What is the tax credit? Adoptive parents may be able to claim a nonrefundable credit against their federal income tax for up to $12,970 (for 2013) of “qualified adoption expenses” for each adoptive child. Also, adoptive parents may be able to exclude from their gross income up to $12,970 (for 2013) of qualified adoption expenses paid by an employer under an adoption assistance program. Both the credit and the exclusion are reduced (phased out) if the parents’ income exceeds certain limits.

So what are “Qualified Adoption Expenses”? To qualify for the credit or exclusion, the expenses must be “qualified adoption expenses”. These are the reasonable and necessary adoption costs which include court costs, attorney fees, traveling expenses (including amounts spent for meals and lodging) while away from home, and other expenses directly related to the legal adoption of an eligible child. These qualified adoption expenses do not include expenses connected with the adoption of a child of a taxpayer’s spouse, expenses of carrying out a surrogate parenting arrangement, expenses that violate state or federal law, or expenses paid using funds received from a federal, state or local program. Expenses in connection with an unsuccessful attempt to adopt an eligible child before successfully finalizing the adoption of another child can qualify. Expenses connected with a foreign adoption (i.e. one where the child isn’t a US citizen or resident) qualify only if the child is actually adopted.

What about a Special Needs Child? Taxpayers who adopt a child with special needs will be deemed to have qualified adoption expenses in the tax year in which the adoption becomes final in an amount sufficient to bring their total expenses for the adoption up to $12,970 for 2013. They can take the adoption credit or exclude employer-provided adoption assistance up to that amount, whether or not they had $12,970 in actual expenses.

What is an “Eligible Child”? An eligible child is a child under the age of 18 at the time the qualified adoption expenses is paid. A child who turned 18 during the year is an eligible child for the part of the year he or she is under age 18. A person who is physically or mentally incapable of caring for him or herself is also eligible, regardless of age.

What does a “nonrefundable credit” mean? The adoption credit is a not a refundable credit. So, if the sum of your refundable credits for the year exceeds your income tax liability, the excess will not be refunded to you.

What are the limits to taking the credit? The credit allowable for 2013 is phased out for taxpayers with adjusted gross income (AGI) over $194,580 and is eliminated when the AGI reaches $234,580.

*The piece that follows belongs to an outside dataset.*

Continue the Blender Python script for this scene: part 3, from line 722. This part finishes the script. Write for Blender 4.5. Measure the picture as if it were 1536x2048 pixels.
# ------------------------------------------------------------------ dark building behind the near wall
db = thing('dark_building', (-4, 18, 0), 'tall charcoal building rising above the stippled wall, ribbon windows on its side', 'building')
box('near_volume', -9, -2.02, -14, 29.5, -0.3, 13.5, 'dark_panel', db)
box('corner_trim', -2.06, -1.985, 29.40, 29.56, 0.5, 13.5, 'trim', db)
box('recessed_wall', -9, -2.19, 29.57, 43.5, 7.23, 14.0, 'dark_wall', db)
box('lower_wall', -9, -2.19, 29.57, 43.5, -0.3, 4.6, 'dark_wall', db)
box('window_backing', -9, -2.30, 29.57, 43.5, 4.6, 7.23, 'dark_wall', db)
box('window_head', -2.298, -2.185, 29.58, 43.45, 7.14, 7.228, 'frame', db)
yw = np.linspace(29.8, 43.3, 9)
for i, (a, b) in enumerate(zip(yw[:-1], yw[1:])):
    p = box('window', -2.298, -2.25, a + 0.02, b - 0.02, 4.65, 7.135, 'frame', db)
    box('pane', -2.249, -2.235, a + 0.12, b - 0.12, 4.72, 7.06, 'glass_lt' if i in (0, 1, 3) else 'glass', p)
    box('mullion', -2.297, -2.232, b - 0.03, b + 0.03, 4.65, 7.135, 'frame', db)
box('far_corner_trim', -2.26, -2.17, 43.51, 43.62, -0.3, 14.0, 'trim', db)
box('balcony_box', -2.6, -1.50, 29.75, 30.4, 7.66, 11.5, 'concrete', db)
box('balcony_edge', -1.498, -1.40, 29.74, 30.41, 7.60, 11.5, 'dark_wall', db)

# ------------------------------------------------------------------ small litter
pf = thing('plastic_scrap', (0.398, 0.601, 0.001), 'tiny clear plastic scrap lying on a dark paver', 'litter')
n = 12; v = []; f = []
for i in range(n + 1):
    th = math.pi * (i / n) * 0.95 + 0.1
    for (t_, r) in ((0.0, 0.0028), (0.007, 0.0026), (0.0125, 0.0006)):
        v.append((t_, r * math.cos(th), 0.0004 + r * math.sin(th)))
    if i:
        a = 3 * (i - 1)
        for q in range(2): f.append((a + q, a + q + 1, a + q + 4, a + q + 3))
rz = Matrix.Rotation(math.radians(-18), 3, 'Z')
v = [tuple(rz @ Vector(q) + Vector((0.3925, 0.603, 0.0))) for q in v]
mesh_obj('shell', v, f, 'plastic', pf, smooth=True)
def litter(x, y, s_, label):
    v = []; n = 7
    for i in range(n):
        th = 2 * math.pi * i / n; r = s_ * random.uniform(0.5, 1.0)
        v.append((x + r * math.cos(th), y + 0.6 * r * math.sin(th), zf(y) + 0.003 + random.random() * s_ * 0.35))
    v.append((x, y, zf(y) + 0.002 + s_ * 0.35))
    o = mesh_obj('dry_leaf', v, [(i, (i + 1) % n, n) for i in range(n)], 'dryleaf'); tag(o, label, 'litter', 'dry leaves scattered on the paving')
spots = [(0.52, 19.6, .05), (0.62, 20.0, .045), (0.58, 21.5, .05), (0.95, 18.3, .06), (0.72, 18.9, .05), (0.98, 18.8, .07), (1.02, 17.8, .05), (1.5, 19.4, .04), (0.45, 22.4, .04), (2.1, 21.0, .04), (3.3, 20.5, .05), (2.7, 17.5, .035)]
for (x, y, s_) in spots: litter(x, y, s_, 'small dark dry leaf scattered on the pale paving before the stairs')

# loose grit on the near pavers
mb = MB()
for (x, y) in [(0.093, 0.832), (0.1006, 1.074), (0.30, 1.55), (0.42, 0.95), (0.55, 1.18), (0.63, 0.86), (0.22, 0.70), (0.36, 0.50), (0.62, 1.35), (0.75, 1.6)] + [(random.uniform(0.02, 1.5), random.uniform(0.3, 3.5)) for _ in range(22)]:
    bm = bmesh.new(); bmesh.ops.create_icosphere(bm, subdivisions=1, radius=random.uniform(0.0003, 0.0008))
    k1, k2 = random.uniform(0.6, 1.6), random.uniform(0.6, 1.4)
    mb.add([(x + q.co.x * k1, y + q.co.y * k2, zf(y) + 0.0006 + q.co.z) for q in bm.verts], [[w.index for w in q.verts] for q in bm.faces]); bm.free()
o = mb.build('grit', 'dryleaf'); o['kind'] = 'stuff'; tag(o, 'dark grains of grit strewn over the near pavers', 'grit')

How do I claim the credit? To claim the credit, you would use Form 8839. Taxpayers who file Form 8839 cannot file their returns electronically. Instead they must file a paper return. You must have a taxpayer identification number for the child in order to claim the credit. Taxpayers who are in the process of adopting a child can get a temporary identification number, called an Adoption Taxpayer Identification Number (ATIN), for the child, using a Form W-7A. This will enable the adoptive parents to claim the credit and exclude the qualified adoption expenses. When the adoption becomes final, the parents must apply for a social security number for the child. Once you have a social security number, you would use that number, and not the ATIN, for the child.


Disclaimer:  The material presented in this blog post is not offered as legal or tax advice.  All material is presented solely as educational information.